Locate every line in the records below that holds the word "script" and return each one.

* _Material to process_
==========

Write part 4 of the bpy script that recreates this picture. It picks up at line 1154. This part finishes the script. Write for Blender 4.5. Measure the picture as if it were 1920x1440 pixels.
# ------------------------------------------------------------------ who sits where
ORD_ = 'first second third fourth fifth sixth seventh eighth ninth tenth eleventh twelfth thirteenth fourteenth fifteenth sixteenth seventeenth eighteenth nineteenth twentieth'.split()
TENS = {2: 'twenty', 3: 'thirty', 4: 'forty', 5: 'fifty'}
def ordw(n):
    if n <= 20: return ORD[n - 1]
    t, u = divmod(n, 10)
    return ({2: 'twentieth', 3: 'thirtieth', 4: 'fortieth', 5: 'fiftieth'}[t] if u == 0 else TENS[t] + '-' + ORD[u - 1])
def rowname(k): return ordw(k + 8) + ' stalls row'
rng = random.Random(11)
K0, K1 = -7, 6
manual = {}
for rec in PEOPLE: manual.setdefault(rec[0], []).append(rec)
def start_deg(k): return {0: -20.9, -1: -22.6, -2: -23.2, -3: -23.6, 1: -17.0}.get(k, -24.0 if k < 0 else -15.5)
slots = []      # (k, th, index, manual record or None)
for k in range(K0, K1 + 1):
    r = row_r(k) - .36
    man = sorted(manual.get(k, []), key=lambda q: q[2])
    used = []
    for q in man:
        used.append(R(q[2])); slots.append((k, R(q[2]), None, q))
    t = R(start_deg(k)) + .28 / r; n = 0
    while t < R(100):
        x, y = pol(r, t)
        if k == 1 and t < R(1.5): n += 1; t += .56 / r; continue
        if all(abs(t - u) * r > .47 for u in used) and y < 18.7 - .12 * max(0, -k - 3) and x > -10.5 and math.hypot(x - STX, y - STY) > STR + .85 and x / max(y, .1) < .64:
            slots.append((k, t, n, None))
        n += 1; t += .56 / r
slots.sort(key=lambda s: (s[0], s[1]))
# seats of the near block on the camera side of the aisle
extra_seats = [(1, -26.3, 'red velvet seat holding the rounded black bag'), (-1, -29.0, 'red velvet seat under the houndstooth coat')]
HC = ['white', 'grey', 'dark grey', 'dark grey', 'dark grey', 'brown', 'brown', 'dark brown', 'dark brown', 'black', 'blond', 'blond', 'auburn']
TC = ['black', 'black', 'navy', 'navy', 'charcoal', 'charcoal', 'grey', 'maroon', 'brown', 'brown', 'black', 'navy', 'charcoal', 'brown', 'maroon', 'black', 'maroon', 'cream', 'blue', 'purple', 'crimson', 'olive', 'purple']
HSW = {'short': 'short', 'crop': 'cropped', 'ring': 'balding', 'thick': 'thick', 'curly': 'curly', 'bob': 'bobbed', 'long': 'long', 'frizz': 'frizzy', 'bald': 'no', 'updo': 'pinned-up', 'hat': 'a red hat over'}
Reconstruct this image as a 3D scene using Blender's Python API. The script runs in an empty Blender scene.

==========

* _Task answer_
Write part 4 of the bpy script that recreates this picture. It picks up at line 1154. This part finishes the script. Write for Blender 4.5. Measure the picture as if it were 1920x1440 pixels.
Reconstruct this image as a 3D scene using Blender's Python API. The script runs in an empty Blender scene.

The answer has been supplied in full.